[REQUIRED WORK]: Will you quote precisely the lines that run from the top of the material below to the line containing "COL = sc.collection", both ends included?

[RECORDS SHOWN]:
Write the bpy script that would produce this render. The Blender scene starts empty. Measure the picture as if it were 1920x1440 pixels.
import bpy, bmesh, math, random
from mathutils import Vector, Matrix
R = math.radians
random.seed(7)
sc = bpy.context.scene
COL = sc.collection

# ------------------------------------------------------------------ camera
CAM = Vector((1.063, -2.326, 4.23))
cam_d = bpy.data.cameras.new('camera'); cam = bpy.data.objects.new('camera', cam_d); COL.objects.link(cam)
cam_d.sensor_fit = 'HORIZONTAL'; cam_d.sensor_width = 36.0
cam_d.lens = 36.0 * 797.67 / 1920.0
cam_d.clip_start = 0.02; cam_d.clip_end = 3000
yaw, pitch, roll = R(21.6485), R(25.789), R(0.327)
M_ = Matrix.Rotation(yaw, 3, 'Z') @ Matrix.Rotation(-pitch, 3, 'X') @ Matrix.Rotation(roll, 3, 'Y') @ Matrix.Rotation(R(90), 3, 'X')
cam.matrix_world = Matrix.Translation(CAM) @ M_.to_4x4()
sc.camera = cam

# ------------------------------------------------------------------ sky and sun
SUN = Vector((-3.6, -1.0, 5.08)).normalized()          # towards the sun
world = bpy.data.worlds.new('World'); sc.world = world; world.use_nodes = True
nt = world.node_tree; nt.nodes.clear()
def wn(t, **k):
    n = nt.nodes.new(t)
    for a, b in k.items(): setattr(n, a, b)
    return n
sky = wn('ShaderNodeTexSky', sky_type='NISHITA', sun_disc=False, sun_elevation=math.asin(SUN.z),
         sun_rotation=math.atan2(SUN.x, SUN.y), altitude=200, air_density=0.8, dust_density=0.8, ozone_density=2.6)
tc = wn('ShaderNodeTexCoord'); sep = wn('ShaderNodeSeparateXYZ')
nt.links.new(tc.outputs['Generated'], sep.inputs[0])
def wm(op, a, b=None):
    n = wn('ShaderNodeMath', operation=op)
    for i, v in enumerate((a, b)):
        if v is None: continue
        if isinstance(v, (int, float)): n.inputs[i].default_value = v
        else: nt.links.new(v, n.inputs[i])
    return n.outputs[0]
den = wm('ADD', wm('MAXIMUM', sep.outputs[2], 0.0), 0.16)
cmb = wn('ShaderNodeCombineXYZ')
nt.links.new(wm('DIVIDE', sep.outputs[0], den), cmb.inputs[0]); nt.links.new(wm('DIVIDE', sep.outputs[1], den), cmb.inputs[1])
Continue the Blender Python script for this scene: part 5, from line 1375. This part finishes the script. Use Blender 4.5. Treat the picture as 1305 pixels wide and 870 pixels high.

[ANSWER TO THIS PROBLEM]:
Write the bpy script that would produce this render. The Blender scene starts empty. Measure the picture as if it were 1920x1440 pixels.
import bpy, bmesh, math, random
from mathutils import Vector, Matrix
R = math.radians
random.seed(7)
sc = bpy.context.scene
COL = sc.collection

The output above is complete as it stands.